Brad Mehldau est de retour à Coutances pour notre plus grand bonheur. Son premier passage date de 2003, en trio au théâtre, hors festival. Il est venu par la suite à Jazz sous les pommiers en duo avec Joshua Redman en 2010 et en solo en 2014. Après deux reports ¬– le concert était programmé initialement en 2021 –, le voici enfin à nouveau au festival, en trio.

Et quel trio ! C’est celui des retrouvailles avec Jorge Rossy, compagnon des premières heures, de 1995 à 2007, année de parution de leur dernier album en commun, House on Hill, dont sont repris plusieurs titres ce soir. Le troisième membre du trio est le jeune contrebassiste danois Felix Moseholm qu’on a découvert en 2020 aux côtés du pianiste à l’occasion d’une masterclass donnée en Suisse.

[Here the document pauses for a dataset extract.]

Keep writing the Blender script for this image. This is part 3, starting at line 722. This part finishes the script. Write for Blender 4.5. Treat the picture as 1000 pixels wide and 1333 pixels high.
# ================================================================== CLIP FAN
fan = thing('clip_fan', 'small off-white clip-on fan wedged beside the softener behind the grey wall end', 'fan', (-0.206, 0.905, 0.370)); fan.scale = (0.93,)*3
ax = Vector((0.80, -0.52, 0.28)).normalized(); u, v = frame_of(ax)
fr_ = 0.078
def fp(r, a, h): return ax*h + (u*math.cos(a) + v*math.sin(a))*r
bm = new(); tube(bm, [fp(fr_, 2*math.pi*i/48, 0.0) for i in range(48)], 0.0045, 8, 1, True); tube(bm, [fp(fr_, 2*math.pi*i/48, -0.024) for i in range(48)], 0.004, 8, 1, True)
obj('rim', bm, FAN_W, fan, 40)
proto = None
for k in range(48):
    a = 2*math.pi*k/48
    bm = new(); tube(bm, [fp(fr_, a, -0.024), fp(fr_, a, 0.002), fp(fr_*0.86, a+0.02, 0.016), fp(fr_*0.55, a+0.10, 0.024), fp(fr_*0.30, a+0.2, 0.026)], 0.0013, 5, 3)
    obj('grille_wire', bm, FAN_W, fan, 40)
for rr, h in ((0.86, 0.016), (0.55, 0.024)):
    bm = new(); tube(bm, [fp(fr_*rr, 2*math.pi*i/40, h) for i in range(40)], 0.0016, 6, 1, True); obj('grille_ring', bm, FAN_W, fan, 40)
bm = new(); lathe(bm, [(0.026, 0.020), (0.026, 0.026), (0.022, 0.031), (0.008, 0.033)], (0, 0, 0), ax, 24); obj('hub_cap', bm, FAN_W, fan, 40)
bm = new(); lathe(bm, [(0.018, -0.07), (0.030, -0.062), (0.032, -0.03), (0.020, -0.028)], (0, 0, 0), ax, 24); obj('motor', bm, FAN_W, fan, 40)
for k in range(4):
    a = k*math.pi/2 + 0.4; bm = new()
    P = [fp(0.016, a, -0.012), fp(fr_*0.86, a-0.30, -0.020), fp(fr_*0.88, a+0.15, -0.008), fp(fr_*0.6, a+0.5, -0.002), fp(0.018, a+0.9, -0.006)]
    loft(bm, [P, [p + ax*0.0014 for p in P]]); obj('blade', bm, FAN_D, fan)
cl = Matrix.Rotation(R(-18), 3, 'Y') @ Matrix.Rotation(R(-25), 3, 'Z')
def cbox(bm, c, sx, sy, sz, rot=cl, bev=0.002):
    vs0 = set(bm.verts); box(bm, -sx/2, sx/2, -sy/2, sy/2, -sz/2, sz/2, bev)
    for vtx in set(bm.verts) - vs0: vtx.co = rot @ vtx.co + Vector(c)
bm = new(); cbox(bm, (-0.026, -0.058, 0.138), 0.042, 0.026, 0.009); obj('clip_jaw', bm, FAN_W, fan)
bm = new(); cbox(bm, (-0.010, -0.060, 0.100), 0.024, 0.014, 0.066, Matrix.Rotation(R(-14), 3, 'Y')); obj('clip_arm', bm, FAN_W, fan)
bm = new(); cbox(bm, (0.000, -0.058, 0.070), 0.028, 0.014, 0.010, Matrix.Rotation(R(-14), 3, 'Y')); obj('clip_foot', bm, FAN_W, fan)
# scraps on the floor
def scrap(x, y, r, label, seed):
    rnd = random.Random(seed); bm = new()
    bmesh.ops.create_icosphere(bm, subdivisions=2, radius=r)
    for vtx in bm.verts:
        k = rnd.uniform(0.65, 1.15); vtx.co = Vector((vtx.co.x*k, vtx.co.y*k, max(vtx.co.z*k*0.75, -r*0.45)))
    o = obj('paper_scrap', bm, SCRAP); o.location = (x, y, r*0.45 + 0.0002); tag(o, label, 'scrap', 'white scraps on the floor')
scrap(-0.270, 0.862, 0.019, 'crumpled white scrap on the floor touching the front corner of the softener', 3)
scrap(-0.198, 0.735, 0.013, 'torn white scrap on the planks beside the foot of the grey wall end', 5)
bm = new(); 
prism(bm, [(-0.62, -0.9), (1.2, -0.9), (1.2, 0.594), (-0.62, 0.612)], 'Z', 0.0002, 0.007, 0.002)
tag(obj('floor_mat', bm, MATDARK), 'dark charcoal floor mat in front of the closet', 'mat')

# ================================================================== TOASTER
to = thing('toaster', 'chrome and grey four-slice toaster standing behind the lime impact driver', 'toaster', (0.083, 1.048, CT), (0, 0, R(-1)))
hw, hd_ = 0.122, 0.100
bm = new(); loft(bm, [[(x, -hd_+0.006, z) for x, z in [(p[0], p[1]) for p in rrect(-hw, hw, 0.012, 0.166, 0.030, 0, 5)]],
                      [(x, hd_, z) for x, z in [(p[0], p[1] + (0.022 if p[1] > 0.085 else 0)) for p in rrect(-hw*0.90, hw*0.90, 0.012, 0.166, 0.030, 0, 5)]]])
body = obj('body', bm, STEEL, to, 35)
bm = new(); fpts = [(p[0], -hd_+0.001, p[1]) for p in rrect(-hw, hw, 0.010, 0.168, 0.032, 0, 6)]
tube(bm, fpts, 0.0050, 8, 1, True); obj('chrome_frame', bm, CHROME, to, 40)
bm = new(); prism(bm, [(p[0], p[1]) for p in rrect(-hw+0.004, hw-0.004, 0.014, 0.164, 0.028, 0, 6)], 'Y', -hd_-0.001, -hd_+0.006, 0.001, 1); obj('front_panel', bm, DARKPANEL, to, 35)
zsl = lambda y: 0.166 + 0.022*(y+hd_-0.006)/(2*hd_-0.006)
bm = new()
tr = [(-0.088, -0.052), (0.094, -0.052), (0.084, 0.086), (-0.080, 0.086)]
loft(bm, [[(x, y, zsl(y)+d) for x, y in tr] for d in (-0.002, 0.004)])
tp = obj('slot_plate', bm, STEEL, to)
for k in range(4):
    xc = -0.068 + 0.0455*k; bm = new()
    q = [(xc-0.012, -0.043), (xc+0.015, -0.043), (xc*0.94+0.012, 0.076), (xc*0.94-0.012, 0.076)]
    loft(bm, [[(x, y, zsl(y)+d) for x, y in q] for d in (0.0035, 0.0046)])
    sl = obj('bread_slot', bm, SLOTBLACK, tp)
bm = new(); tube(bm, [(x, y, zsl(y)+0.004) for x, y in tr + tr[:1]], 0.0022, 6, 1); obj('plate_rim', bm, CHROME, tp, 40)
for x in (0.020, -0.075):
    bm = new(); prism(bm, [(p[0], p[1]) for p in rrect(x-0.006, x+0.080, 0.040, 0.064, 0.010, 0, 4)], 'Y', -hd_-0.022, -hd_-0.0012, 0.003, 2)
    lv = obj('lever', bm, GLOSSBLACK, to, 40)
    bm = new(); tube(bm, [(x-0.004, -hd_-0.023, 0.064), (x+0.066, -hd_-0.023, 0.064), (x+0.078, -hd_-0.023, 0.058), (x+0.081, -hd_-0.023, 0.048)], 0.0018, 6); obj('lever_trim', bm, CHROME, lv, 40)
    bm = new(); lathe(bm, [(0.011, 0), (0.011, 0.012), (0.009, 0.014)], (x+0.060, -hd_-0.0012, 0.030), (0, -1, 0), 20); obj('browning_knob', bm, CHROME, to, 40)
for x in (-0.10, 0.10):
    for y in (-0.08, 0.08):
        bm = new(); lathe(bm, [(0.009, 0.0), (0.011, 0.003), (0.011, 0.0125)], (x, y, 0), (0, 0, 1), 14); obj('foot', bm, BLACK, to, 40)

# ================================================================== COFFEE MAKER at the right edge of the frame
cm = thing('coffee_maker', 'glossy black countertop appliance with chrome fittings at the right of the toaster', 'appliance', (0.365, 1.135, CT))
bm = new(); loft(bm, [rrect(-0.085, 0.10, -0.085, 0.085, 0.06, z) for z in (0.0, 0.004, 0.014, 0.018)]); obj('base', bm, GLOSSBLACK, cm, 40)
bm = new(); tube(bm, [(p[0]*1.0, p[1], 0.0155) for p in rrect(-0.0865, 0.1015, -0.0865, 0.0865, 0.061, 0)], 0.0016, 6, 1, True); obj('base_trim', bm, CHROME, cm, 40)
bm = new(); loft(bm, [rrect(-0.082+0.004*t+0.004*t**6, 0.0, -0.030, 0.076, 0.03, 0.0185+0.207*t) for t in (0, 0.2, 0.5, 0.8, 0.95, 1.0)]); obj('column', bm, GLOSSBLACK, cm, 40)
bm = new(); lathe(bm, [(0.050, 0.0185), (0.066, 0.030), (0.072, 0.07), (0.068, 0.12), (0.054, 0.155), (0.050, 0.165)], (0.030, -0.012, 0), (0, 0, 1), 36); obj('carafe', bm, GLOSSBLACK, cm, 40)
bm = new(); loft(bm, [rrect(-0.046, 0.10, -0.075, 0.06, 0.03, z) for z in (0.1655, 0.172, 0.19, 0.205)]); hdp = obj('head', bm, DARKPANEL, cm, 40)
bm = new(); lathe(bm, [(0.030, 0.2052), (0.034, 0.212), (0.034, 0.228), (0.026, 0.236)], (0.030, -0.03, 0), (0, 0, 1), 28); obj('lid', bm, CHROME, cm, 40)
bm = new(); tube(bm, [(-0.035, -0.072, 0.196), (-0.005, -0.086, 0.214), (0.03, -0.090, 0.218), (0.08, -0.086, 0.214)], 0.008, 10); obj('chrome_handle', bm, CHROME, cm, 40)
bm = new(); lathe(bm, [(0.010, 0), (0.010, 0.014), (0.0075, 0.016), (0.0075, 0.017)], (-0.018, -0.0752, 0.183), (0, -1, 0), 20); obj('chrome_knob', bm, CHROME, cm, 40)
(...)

Concernant le répertoire, pas de grands standards ici, hormis deux titres dont un en rappel, pas non plus de reprises pop dont le pianiste est pourtant friand, mais presque uniquement des compositions de Mehldau, qui présente avec beaucoup d’élégance les morceaux en français tout au long de la soirée. il ouvre le concert avec August Ending, dont le thème tourne autour d’un ostinato de deux notes, obsessionnel, dont les musiciens s’éloignent progressivement pour mieux y revenir. Blues Impulse, malgré le titre, évoque plutôt une écriture classique : Bach, dont Mehldau réinterprète la musique dans son dernier album, n’est ici pas très loin… La composition, dansante et légère, offre un écrin de choix au solo du contrebassiste, très inspiré, qui a la lourde charge de remplacer Larry Grenadier au sein du trio. Mehldau et Rossy improvisent à leur tour dans des échanges entre piano et batterie, tout en nuances, mettant en lumière leur grande complicité, et le plaisir évident de reprendre leur aventure commune. Après le paisible et serein Walk in the Park, les musiciens reviennent au répertoire de l’album House on Hill avec Boomer et Ember, un jazz waltz enlevé dont on imaginerait bien le thème dans un film. Le jeu de Mehldau est toujours merveilleusement chantant, détendu et intense, en état de grâce, la contrebasse se fait aérienne. Le pianiste s’offre ensuite un bain de jouvence avec Lucid, morceau tiré de l’album The Art of the Trio, Vol. 1 de 1997, suivi du seul standard du répertoire, The Nearness of you, une superbe ballade de Hoaggy Carmichael que Mehldau habille de très belles couleurs harmoniques. Ici encore, la batterie de Jorge Rossy se fait subtile, tout en nuances, à la fois présente et discrète, le musicien jouant souvent aux balais. Le concert se termine avec Generator, au tempo plus enlevé, et House on Hill, et Beatrice, de Sam Rivers, en rappel.

On ressort de la salle encore émerveillé, et ce concert restera assurément pour les spectateurs qui ont eu la chance d’y assister un des grands moments de cette 43e édition.